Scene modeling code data
++++++

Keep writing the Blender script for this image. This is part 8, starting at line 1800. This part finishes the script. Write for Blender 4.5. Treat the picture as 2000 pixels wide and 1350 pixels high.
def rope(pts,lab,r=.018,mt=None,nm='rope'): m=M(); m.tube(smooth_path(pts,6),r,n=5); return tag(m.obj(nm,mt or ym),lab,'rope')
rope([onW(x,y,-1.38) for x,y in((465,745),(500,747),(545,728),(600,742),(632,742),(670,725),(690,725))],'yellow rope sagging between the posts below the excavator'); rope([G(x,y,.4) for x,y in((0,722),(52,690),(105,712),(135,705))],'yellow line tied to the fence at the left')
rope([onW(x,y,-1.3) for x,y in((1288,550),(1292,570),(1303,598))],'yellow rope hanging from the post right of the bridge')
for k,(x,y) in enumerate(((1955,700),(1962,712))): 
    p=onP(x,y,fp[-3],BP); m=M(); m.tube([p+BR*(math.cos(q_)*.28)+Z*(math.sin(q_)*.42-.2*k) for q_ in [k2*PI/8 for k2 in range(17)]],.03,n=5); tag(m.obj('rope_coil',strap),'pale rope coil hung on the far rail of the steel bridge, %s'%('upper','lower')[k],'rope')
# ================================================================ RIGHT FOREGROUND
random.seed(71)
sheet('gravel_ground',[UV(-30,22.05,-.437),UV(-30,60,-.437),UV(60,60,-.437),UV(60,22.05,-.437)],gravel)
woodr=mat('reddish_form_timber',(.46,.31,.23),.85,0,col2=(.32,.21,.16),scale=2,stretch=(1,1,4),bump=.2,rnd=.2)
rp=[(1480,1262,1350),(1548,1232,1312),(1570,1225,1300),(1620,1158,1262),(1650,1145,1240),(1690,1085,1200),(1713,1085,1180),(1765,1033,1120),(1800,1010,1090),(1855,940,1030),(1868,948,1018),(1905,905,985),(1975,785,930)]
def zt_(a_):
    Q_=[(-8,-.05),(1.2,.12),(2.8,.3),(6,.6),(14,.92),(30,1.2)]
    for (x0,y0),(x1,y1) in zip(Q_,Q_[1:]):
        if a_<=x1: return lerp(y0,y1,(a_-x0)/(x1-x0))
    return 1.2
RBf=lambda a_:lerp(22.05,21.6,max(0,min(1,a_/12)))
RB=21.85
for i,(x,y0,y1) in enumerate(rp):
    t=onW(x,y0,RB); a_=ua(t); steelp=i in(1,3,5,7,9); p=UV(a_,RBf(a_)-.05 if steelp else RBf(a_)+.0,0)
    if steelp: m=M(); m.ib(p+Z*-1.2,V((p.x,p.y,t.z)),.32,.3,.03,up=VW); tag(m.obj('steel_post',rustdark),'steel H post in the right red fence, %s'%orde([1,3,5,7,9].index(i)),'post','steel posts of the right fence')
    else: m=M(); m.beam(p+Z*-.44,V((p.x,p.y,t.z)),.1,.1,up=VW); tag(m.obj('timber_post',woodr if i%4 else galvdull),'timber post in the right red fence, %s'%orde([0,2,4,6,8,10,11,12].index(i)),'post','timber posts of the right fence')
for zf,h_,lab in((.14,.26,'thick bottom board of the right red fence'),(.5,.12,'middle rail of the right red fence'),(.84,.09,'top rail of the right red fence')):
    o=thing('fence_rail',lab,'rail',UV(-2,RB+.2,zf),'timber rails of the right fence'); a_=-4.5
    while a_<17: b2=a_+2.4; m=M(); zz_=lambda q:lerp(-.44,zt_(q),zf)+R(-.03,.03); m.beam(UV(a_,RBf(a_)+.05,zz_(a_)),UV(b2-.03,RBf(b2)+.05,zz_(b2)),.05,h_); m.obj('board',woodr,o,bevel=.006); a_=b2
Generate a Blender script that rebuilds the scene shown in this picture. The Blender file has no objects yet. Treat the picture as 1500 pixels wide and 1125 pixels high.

++++++

■ Prompt ■
In the material above, find each line that contains the word "Treat", and select it.

■ Answer to the exercise ■
Keep writing the Blender script for this image. This is part 8, starting at line 1800. This part finishes the script. Write for Blender 4.5. Treat the picture as 2000 pixels wide and 1350 pixels high.
Generate a Blender script that rebuilds the scene shown in this picture. The Blender file has no objects yet. Treat the picture as 1500 pixels wide and 1125 pixels high.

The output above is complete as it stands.